I don’t have any pre-defined goals for how big it needs to be.  We’re not going to chase that business – we’re not going to use our balance sheet to take on marginal credit so we can get investment banking business. That’s a downward spiral. We’ve seen that movie too many times in other places.

LAT: How did Wells decide to avoid the subprime mortgage market before the financial crisis?

JS: I remember in the 2002 or 2003 time frame, we were the No. 1 mortgage company in volume for the three or four years before that. All of a sudden a competitor said they wanted to become No. 1. This competitor said, ‘We’re going to do negative [amortization] loans. We’re going to do layered risk on subprime. We’re going to do this, that and the other thing.’

We talked among ourselves about this competitor and others -- they weren’t the only one -- and we decided this was not good for our customers. If it’s not going to be good for them, it can’t be good for us. So we ceded market share. We gave up billions of originations -- hundreds of millions of dollars of earnings -- because we didn’t think this was right. As it turned out, it was not good for the customer. So if you put customers first and help them succeed financially, ultimately their success will be your success. 

LAT: You, like other banks, have faced anger for increasing fees on retail customers lately. Why is that necessary?
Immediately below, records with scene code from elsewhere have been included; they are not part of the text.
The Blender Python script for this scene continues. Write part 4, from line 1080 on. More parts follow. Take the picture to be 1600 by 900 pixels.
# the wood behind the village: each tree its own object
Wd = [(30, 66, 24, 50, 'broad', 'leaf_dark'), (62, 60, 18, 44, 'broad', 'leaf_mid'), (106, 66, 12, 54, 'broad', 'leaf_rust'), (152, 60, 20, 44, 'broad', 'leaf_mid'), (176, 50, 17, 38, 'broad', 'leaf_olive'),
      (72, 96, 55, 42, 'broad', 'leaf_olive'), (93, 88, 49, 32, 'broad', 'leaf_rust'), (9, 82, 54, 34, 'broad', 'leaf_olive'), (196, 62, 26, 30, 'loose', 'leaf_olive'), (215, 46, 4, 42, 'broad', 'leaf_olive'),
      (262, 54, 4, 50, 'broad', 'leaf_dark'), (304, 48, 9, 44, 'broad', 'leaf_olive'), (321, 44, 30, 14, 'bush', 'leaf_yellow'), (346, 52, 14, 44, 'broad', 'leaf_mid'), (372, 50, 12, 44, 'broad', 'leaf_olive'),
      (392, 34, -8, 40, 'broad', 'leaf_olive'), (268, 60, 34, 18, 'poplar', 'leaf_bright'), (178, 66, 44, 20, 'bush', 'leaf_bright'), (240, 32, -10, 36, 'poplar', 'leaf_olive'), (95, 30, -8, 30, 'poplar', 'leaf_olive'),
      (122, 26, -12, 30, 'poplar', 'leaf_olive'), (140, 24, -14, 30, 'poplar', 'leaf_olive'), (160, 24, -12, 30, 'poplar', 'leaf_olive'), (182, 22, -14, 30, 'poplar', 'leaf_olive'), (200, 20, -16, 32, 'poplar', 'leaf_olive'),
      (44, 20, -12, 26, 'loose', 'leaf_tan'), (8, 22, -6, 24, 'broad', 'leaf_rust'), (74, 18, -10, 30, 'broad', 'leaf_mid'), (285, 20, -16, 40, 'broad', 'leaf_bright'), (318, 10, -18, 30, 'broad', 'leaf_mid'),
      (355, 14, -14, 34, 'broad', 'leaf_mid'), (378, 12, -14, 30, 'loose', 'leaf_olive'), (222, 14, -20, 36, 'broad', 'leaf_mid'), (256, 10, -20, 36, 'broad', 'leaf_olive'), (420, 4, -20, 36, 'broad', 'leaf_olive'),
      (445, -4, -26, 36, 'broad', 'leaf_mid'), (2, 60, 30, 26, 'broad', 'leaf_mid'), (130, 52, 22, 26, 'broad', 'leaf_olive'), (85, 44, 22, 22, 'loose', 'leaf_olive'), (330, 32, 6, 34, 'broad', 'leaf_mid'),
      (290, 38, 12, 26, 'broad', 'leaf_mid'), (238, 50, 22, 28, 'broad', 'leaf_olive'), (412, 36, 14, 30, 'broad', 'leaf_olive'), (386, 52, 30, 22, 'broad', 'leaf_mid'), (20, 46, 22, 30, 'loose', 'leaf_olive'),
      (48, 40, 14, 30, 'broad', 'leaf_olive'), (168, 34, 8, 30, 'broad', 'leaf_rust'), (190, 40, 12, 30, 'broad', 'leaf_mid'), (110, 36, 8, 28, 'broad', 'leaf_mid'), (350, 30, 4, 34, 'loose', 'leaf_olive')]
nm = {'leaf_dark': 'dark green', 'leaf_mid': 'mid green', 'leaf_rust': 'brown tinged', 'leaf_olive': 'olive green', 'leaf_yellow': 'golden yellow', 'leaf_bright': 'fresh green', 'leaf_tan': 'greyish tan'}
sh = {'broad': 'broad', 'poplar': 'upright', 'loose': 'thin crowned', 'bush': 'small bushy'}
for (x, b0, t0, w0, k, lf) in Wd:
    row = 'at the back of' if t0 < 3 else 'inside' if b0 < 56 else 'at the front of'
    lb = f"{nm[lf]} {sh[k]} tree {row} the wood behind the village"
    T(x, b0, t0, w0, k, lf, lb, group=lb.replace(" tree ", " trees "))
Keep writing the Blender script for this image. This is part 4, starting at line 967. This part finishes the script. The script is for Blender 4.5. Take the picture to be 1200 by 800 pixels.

JS: We want to offer great value to our customers, but we also recognize that these things don’t happen for free. There was a study done not long ago that suggests it costs around $300 a year to provide a checking account. Most of our customers pay for that by having five, six or seven products with us. In some cases, customers do not have that many products with us and we’ve adjusted our pricing so you can pay something per month. This is an evolutionary process.